Pulaski Academy alumni confront the school’s history of racism

LITTLE ROCK, Arkansas — Tre Bruce started attending Pulaski Academy in 2008. He said right away he saw a difference in how students of color were treated.

“A kid had gotten into some trouble. He got in trouble with a white kid, a student,” said Bruce. “His punishment was worse than the other student, but they did the exact same thing.”

RELATED: Live updates: Protests in Little Rock continue for 8th day in a row

Bruce said he felt more included when he joined football. 

He also ended up graduating from PA, but he said those feelings of racial bias he saw at the school never went away.

He decided to post on social media to see if other alumni felt this way.

“I just threw it out there to see what kind of response I would get back, and honestly, everything has been very positive. There is maybe one or two negative situations that doesn’t even matter with how far we’ve gotten in such little time,” Bruce said.

There was so much feedback that Bruce and other alumni decided to take action. They created a letter, in which they ask the school to address systematic racism. 

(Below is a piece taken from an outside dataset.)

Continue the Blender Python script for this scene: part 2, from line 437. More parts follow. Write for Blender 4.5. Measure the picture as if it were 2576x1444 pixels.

Hundreds of alumni and current students have signed the letter in support and even add their own suggestions.

“That’s when I realized, maybe we can do something to make a change,” said Bruce.

The letter even includes acknowledging PA’s history of how the school began as a white flight school during the push for segregation of the Little Rock School District.

“At PA, that’s something we should share. I feel at PA, I think they are afraid people will get upset for the history, but in a way, I think that shows progress,” said Bruce.

“You know, you have to educate people in order to change and not everyone is going to want to change, but you can at least give them the opportunity,” said Bruce.

The PA President responded to the current state of our nation. 

He said in part, “We emphatically denounce racism and bigotry in all of their insidious forms. But we’ve learned that just saying it is not enough. In fact, we have learned that such well-intended approaches may even mask the continuation of injustice, and push bigotry beneath the surface. We are committed to engaging in open, honest dialogue with our PA Community to discuss and learn how we do better.”

RELATED: Teachers march in unity for their African American students

We reached out to Pulaski Academy President Matt Walsh for an interview, but we never got a response.